Nevertheless it is not sufficient to recognise the principle, we must also apply it. Our opponents say to us, “Venture to touch the peasant’s plot of ground or the mechanic’s cottage, and see how they will receive you.” Very well! But we shall not interfere with the plot of ground nor with the cottage. We shall take good care not to attack our best friends, who without knowing it to-day, will certainly be our allies to-morrow. The expropriation will be to their advantage. We know that there is an average of means below which men suffer want, and above which they have a superfluity. In each town, in each country this average differs, but the popular instinct will not err, and without there being any necessity for drawing up lengthy statistics on paper, or for filling a whole series of volumes with figures, the people will know how to recover what is its own. In our beautiful existing society, a feeble minority lays claim to the bulk of the national wealth, has town and country houses built for itself, and accumulates in banks the coin, notes and documents of all sorts which represent the wealth produced by labour. All this we must seize, and by one and the same blow we shall set free the unhappy peasant whose plot of ground is burdened by a mortgage, the small shopkeeper who lives in constant dread of bankruptcy, and all that wretched crowd of persons who have not enough bread for the morrow. All this multitude may have been indifferent on the eve of the Revolution, but when the day of expropriation comes, how can it fail to see that it depends upon itself whether it is to remain free or to fall again into misery and eternal anxiety? Or, indeed, instead of freeing itself by itself, will it again have the simplicity to appoint a provisional government consisting of individuals with supple fingers and glibly wagging tongues, nor be contented until it has set up new masters in place of the old? Let it do its own work if it is to be done; let it confide it to representatives if it wishes to be betrayed!

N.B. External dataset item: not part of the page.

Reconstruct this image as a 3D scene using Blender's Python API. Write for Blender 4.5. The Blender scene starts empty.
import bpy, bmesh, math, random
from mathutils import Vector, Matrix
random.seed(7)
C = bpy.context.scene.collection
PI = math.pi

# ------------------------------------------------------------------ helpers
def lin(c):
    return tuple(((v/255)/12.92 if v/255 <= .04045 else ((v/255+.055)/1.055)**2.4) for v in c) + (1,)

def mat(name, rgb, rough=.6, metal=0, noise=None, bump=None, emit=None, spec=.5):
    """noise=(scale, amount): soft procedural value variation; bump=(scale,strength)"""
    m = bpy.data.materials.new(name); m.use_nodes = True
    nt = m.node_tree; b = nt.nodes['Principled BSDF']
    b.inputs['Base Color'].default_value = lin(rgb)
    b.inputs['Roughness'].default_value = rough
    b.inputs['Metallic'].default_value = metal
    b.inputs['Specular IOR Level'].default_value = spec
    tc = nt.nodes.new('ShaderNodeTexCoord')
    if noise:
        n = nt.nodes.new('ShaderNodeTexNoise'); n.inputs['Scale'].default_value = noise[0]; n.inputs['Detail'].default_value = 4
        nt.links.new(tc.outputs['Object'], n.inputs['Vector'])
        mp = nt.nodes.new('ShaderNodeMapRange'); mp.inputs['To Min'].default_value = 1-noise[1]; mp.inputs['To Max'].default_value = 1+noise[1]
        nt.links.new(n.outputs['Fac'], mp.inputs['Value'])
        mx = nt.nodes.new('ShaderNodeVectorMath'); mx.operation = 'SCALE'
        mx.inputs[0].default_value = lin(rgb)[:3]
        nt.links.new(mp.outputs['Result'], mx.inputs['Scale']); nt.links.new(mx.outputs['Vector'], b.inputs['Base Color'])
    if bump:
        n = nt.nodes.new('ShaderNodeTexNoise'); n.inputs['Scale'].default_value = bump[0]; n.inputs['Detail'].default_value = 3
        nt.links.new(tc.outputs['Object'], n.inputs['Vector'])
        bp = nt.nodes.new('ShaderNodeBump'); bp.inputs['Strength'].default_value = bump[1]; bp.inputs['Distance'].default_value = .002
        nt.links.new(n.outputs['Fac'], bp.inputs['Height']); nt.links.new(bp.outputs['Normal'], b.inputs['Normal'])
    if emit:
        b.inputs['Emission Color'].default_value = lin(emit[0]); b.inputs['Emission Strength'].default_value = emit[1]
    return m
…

It is not enough that the interested parties should come to recognise their interest, which is to live without continual anxiety respecting the future, and without humiliation of having to serve masters, it is also necessary that ideas should change with regard to property, and that corresponding ideas of morality should be modified in consequence. We must understand and admit without hesitation or reserve that all the instruments and products of human labour are due to the united labour of all, and have but one proprietor–Humanity. We must clearly see that private property is a conscious or an unconscious theft of that which belongs to all, and we must be prepared to seize all with alacrity for the common use and benefit so soon as ever the hour of redress shall sound. Take, waste not, for all is yours, and you have need of it. But destroy without delay all that has to be destroyed; the forts which are built to overawe the towns, the prisons, and those unhealthy quarters in which you have so long breathed an atmosphere loaded with poison. Take up your abode in the palaces and mansions, and make a bonfire of the piles of bricks and rotting wood which were your unwholesome dwellings. The instinct of destruction which is so natural and so just, because it is at the same time the instinct of renovation, will find ample room for satisfaction. How many antiquated obstructions there are to be done away with! Everything has to be re-modelled–houses, cities, agricultural and industrial appliances, and in short, the entire social apparatus.

To each great historical event there corresponds a certain evolution in human morality. It is certain that the morality of equals will not be the same as that of the charitable rich and the grateful poor. For a new world a new law is necessary, and it is indeed a new world which is giving notice of its near approach. Our adversaries themselves repeat unceasingly: “The gods are vanishing, the kings are going, the prestige of authority is disappearing.” And what is there to take the place of the gods, the kings, and the priests, if not the free individual relying on his manhood? Blind faith takes flight! Make way for Science! Gracious pleasure and Charity disappear! Make room for Justice!